Learn English – “The pair was …” or “the pair were …”

collective-nounsgrammatical-numberverb-agreement

I've recently read a blurb from a local paper that included the following:

The pair was drinking prior to the shooting.

To me, this appears wrong and I would say that the proper way to make the statement would be:

The pair were drinking prior to the shooting.

Is the original article correct?

Best Answer

It's really just a matter of style.

Here's an NGram showing that both forms occur about as often. More recent prescriptive grammarians tend to say that a pair must be singular, but that's not going to stop half the English-speaking world from continuing with what was originally the much more common pluralised usage.

The most sensible way to approach this one is to assume both forms are valid. If the usage primarily deals with the pair as a unit, go for the singular. I don't find it easy to visualise a pair drinking together as anything other than two actual people, so in OP's example I would use the plural without hesitation.
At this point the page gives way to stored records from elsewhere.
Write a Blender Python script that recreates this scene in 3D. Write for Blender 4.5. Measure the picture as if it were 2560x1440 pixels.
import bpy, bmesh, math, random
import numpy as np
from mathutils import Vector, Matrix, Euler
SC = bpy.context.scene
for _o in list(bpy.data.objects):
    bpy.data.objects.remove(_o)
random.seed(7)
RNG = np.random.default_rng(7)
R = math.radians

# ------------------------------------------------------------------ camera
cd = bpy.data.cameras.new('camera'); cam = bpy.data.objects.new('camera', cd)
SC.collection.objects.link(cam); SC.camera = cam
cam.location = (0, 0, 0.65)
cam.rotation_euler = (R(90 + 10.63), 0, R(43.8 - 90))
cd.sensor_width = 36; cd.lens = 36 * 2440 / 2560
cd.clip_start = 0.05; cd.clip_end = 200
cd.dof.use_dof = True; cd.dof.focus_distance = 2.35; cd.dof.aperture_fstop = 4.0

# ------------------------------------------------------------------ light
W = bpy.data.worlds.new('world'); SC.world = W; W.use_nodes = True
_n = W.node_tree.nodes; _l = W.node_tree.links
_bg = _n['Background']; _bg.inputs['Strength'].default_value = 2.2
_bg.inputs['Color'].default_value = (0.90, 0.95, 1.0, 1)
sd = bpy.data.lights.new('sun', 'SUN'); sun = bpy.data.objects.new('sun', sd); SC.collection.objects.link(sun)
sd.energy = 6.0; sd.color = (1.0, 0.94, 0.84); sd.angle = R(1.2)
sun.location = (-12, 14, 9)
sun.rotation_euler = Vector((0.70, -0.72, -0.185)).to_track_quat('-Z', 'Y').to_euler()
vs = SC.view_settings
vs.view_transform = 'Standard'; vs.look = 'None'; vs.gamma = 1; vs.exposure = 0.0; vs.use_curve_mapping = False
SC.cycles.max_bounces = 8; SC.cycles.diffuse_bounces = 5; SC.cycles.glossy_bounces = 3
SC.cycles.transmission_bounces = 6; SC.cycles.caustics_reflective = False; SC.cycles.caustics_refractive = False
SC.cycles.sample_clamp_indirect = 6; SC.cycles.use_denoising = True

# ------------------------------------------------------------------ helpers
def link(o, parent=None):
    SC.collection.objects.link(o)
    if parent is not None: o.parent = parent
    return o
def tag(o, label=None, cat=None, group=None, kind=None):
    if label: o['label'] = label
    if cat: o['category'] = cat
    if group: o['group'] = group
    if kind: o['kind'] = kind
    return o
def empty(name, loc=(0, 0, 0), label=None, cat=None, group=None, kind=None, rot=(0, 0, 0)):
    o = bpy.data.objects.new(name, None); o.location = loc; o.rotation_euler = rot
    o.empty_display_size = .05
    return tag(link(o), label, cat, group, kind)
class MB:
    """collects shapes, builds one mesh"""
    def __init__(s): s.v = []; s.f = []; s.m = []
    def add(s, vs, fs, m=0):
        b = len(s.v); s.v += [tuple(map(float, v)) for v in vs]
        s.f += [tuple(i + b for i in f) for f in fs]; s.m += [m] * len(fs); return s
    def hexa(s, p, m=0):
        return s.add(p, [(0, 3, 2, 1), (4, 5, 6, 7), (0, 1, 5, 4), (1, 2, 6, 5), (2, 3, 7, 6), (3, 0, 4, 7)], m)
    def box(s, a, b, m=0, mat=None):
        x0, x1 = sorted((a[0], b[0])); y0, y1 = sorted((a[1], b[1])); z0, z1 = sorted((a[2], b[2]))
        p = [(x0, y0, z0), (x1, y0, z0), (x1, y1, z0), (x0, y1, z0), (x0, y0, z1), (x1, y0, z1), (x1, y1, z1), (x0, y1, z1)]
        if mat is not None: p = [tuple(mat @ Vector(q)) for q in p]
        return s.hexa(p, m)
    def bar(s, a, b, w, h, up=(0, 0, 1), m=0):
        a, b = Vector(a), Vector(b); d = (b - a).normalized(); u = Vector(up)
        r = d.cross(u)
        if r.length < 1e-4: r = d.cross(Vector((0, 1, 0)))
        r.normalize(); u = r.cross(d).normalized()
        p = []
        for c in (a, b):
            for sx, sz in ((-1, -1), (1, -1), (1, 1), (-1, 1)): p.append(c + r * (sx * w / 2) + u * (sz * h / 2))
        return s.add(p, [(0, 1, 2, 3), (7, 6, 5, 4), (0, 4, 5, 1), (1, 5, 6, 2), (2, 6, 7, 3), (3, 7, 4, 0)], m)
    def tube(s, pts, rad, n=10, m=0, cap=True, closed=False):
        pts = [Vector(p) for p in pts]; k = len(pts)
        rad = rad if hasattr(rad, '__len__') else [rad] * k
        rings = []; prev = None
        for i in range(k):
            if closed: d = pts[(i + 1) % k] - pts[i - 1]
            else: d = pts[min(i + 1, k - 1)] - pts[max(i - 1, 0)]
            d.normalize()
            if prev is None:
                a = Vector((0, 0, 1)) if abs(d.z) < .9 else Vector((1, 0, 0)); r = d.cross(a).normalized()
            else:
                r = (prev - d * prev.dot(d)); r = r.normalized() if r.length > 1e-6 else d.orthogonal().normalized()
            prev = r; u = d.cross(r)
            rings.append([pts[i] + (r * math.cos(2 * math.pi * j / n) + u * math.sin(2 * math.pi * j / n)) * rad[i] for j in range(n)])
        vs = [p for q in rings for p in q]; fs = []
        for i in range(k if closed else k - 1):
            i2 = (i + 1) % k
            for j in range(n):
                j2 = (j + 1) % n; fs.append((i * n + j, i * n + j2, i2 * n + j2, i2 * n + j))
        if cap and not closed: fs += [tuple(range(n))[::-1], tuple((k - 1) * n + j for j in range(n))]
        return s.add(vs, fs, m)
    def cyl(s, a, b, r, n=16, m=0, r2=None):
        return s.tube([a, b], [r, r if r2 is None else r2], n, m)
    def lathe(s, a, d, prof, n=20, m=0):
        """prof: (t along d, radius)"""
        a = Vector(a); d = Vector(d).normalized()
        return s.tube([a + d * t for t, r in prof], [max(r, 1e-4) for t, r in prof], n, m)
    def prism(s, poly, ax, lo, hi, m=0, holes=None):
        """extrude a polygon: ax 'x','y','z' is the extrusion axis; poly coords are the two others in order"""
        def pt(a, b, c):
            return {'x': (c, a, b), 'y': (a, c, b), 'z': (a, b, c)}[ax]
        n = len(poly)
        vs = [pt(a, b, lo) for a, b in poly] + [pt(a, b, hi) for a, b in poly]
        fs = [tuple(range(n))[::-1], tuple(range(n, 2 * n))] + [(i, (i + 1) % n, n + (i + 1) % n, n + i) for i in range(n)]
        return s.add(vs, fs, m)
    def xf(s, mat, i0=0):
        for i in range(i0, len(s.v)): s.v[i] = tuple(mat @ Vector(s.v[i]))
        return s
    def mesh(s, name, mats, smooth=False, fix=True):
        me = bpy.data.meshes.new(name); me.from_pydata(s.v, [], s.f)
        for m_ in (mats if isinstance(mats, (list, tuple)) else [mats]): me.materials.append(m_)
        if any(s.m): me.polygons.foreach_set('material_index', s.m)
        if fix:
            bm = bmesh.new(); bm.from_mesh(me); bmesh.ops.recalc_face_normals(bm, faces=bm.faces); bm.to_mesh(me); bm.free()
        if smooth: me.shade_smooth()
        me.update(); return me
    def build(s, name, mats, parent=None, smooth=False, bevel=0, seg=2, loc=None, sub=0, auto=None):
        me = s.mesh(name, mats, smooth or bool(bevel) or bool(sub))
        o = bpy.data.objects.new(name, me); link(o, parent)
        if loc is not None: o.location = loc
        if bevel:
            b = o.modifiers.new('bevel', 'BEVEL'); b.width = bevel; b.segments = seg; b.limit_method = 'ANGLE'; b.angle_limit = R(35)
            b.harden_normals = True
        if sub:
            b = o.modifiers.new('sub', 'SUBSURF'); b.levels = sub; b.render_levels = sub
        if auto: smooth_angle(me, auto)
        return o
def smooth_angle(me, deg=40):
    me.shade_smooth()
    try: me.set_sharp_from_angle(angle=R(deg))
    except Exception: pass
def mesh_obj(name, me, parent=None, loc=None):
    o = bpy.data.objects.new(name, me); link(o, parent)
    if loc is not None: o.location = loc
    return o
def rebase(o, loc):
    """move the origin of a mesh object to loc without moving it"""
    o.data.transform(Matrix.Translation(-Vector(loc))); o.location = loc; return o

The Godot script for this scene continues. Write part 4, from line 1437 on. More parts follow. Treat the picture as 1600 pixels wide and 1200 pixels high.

By way of support for that last sentence, there aren't enough written instances in Google Books to compare usage for "pair ... drinking", but compare the 4,990 results for "pair were sitting" against 417 for "pair was sitting". The "guesstimate" figures aren't exactly true - when I page through them, GB admits the plural version has only 320 hits. But the singular really has only 79, which is still more than 4:1 in favour of using the plural if the verb implies each individual member of the pair doing something (particularly, people), as would be the case with, say, drinking.